Resulta muy habitual en nuestros días, e históricamente se repite al parecer –aunque vete tú a saber -, la insana actitud de pelearnos entre nosotros y de intentar imponer nuestros criterios a cualquiera, sin escuchar, sin tener en cuenta más que el beneficio personal o particular nuestro. Algo así como vivir haciendo o actuando al más puro estilo libre, aunque eso signifique considerar como inferiores las necesidades o deseos de los demás.
El problema de vivir según el dictado de los cojones, y que se me perdone la explicitud, es que son los cojones, y no precisamente los nuestros, los que han gobernado siempre el mundo, llevándonos a guerras, diferencias, exclusión, egoísmo, pobreza y avaricia. Y son esos mismos […] los que, mediante un constante ejercicio de vulgares y pobres argumentos de autoridad y de supremacía del poderoso sobre el vasallo, del fuerte sobre el débil, han puesto los puntos y aparte cuando tuvo que haber alguien que continuara la frase.
El problema que –y atentos porque esto es una bomba anatómica, que no atómica- traen de la mano los cojones, y vuelvo a pedir perdón si algún colectivo se siente discriminado o apartado en algún momento, es que los cojones nunca son dos, sino millones. Y seguir, como religión o con veneración y único principio, a esos cojones implica aceptar que siempre, siempre, siempre va a haber unos cojones más grandes que los nuestros. No parece que sea una buena apuesta.

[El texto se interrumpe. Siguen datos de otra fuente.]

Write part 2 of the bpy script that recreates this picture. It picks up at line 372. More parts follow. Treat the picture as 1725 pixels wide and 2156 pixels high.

A mí también se me apetece hacer y decir siempre lo que quiero, pero ese ambiente de libertad sin miramientos, del derecho propio como santo y seña, de no mirar hacia el lado aunque el que es igual se caiga, de pasar por la vida con el yo en la boca, de no aceptar el mundo como un lugar para compartir en vez de para imponer, no me va. Y perdónenme que les diga, pero no me sale de los cojones poner mis cojones encima de la mesa antes de hablar.